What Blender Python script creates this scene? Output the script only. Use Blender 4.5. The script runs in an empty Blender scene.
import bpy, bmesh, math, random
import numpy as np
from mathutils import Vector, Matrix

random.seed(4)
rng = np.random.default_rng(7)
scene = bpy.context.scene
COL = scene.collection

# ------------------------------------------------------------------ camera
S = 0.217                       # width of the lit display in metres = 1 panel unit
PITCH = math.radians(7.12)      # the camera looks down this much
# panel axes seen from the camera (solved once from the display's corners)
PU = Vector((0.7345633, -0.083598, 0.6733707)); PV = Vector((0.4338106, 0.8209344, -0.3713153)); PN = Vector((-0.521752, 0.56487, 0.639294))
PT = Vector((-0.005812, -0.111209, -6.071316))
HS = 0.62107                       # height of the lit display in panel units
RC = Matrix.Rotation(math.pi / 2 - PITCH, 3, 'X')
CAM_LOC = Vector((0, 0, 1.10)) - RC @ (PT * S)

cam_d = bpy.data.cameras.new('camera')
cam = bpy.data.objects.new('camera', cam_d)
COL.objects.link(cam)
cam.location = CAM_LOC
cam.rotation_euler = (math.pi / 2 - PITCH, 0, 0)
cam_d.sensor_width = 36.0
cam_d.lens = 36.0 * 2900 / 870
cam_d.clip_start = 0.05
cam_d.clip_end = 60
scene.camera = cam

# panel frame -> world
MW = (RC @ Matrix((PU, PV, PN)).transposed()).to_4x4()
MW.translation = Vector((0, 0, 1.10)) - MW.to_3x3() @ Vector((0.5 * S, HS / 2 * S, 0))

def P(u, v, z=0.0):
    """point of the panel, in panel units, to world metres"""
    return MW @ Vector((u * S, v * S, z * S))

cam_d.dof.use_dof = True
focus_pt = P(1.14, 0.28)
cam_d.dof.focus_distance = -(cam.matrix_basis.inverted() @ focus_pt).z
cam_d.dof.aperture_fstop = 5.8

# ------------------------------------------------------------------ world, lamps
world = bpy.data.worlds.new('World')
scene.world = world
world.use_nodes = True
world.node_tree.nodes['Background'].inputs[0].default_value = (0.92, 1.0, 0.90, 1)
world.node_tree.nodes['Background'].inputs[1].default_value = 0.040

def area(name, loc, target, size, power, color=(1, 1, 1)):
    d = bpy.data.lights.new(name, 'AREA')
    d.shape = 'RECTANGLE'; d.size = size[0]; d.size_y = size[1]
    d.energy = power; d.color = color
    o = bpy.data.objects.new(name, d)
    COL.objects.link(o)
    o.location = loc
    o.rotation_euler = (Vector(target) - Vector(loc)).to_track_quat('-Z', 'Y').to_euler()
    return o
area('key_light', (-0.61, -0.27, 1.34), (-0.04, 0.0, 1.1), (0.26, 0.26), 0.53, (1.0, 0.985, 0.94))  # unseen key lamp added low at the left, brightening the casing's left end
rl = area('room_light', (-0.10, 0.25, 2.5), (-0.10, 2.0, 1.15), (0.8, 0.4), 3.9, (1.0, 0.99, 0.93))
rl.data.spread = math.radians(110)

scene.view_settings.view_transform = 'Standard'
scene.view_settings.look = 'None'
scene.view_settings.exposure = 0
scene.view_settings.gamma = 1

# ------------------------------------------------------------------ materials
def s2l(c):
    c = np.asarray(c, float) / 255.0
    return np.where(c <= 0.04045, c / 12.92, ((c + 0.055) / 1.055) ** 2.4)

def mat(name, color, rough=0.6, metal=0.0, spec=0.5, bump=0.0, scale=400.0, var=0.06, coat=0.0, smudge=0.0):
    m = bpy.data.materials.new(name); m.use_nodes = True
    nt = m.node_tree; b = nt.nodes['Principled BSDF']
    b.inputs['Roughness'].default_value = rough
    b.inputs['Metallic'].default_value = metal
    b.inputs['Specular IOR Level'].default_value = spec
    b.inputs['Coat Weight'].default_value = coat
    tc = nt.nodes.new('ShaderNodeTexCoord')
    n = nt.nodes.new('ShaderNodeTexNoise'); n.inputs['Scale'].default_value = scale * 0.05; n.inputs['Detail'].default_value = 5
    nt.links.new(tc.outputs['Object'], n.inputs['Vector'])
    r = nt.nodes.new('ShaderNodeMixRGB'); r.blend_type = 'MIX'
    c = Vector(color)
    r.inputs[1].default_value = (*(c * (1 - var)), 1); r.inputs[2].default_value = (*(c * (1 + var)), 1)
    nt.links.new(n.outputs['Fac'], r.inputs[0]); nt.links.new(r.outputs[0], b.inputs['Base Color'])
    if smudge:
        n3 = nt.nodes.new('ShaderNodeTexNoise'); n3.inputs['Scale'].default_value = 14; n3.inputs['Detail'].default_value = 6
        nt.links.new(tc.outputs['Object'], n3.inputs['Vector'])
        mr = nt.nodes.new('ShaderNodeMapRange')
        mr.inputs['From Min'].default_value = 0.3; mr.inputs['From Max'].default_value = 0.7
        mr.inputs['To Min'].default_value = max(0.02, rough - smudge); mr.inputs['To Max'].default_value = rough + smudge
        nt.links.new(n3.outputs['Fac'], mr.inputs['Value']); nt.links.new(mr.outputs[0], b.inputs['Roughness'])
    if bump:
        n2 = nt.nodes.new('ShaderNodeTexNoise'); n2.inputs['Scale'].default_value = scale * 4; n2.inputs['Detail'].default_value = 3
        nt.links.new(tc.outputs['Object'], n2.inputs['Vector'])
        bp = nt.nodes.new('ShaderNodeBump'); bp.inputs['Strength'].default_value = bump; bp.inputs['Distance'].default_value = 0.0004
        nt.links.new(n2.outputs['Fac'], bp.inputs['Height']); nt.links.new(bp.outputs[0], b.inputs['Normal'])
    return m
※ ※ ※
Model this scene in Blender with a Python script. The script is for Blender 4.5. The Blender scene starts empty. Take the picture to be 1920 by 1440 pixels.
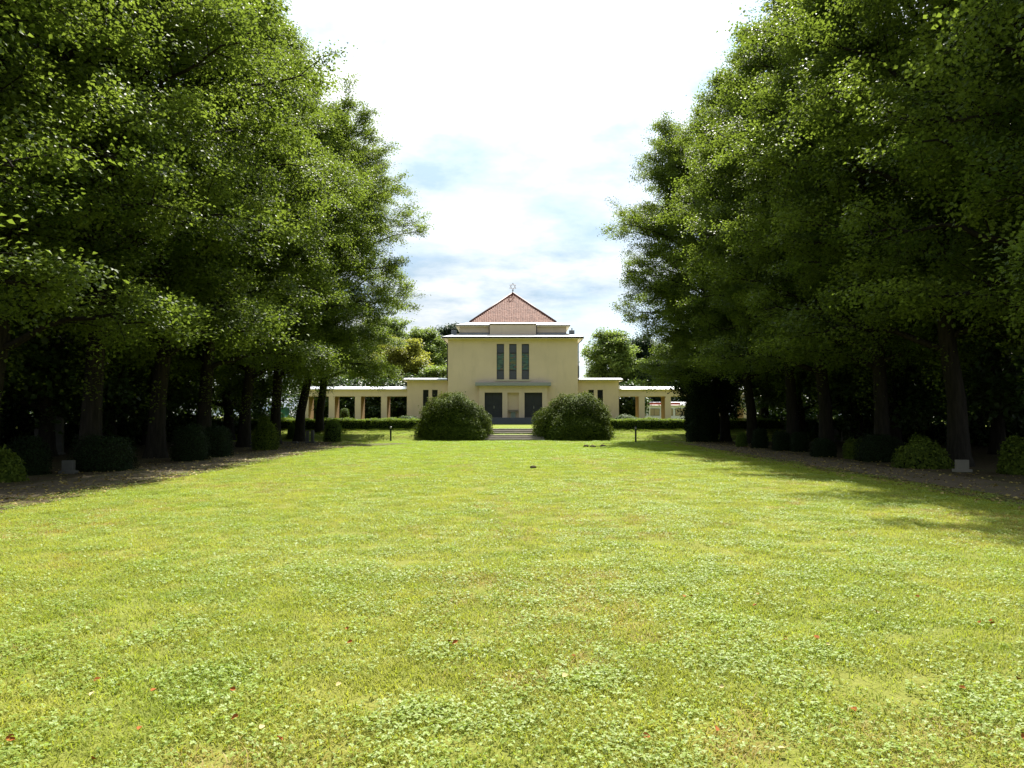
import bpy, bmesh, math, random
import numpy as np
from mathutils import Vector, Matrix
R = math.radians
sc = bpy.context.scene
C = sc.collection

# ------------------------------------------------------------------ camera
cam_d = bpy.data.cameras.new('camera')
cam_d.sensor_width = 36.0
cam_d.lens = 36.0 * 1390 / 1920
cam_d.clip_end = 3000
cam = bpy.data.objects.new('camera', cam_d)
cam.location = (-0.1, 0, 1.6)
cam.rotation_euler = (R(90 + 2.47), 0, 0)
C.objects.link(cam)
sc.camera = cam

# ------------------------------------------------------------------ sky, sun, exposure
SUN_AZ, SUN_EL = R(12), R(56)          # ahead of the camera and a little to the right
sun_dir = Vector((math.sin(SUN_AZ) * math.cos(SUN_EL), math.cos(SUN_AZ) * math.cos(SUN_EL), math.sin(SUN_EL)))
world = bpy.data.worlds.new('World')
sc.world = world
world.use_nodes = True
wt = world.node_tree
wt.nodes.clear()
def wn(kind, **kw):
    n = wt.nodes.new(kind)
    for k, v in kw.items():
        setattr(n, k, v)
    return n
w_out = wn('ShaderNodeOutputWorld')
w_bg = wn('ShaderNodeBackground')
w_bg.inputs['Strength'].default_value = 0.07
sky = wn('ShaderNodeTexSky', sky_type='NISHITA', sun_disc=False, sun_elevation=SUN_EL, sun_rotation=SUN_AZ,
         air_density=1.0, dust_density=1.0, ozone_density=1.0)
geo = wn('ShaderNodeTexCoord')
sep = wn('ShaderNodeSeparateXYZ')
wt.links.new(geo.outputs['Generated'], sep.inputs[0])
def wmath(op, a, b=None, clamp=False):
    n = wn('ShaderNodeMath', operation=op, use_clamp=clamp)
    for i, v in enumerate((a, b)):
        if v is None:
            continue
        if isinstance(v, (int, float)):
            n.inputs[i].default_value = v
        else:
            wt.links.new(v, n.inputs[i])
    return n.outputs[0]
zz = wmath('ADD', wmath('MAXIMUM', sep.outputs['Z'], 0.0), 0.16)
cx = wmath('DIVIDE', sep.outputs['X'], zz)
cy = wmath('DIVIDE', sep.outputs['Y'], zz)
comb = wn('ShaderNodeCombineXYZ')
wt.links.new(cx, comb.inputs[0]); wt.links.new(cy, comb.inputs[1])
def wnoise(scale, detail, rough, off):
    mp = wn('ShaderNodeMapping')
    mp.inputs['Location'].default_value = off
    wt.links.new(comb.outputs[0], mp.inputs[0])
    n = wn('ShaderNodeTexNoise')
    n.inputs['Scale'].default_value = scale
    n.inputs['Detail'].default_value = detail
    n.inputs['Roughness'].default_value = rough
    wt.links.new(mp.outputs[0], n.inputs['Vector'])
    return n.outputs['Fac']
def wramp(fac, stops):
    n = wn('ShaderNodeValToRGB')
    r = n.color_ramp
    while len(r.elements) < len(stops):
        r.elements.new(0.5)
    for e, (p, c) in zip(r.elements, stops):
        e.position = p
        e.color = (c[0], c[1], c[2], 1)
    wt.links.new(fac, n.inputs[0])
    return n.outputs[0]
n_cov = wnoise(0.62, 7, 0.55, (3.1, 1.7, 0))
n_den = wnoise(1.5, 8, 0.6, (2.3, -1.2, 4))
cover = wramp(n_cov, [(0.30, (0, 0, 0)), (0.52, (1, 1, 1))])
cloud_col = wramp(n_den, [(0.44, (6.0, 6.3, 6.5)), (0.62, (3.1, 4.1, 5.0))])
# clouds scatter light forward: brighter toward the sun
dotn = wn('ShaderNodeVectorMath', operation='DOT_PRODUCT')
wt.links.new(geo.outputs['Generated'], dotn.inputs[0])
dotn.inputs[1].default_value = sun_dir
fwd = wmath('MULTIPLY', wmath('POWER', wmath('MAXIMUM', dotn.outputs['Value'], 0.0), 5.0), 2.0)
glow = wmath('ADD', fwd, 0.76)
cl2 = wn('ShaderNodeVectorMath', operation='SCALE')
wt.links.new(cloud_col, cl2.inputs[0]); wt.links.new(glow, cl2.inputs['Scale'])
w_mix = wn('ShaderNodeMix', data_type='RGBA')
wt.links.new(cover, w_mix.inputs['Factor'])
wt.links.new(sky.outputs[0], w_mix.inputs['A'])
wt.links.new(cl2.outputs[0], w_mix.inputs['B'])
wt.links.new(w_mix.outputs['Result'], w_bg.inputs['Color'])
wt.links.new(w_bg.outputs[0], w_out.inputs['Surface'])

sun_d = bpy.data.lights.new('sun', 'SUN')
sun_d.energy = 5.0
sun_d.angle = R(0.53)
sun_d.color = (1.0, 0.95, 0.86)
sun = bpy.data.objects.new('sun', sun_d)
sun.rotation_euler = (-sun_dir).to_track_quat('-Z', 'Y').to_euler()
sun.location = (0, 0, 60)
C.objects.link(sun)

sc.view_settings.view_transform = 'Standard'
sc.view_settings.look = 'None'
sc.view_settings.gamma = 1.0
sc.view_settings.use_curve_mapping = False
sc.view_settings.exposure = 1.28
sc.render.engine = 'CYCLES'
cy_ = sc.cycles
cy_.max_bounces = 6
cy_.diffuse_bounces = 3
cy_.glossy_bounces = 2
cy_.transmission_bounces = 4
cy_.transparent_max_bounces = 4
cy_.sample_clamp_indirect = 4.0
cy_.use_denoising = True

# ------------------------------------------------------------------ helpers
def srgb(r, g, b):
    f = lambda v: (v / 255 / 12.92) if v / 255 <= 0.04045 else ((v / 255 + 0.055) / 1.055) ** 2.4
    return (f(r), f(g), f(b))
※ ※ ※
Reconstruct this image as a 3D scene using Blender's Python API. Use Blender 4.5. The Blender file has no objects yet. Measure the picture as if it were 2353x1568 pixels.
※ ※ ※
### What to do:
Quote exactly the lines running from the line with "What Blender Python" through the line with "COL = scene.collection", both ends included, and nothing more.

### Written solution:
What Blender Python script creates this scene? Output the script only. Use Blender 4.5. The script runs in an empty Blender scene.
import bpy, bmesh, math, random
import numpy as np
from mathutils import Vector, Matrix

random.seed(4)
rng = np.random.default_rng(7)
scene = bpy.context.scene
COL = scene.collection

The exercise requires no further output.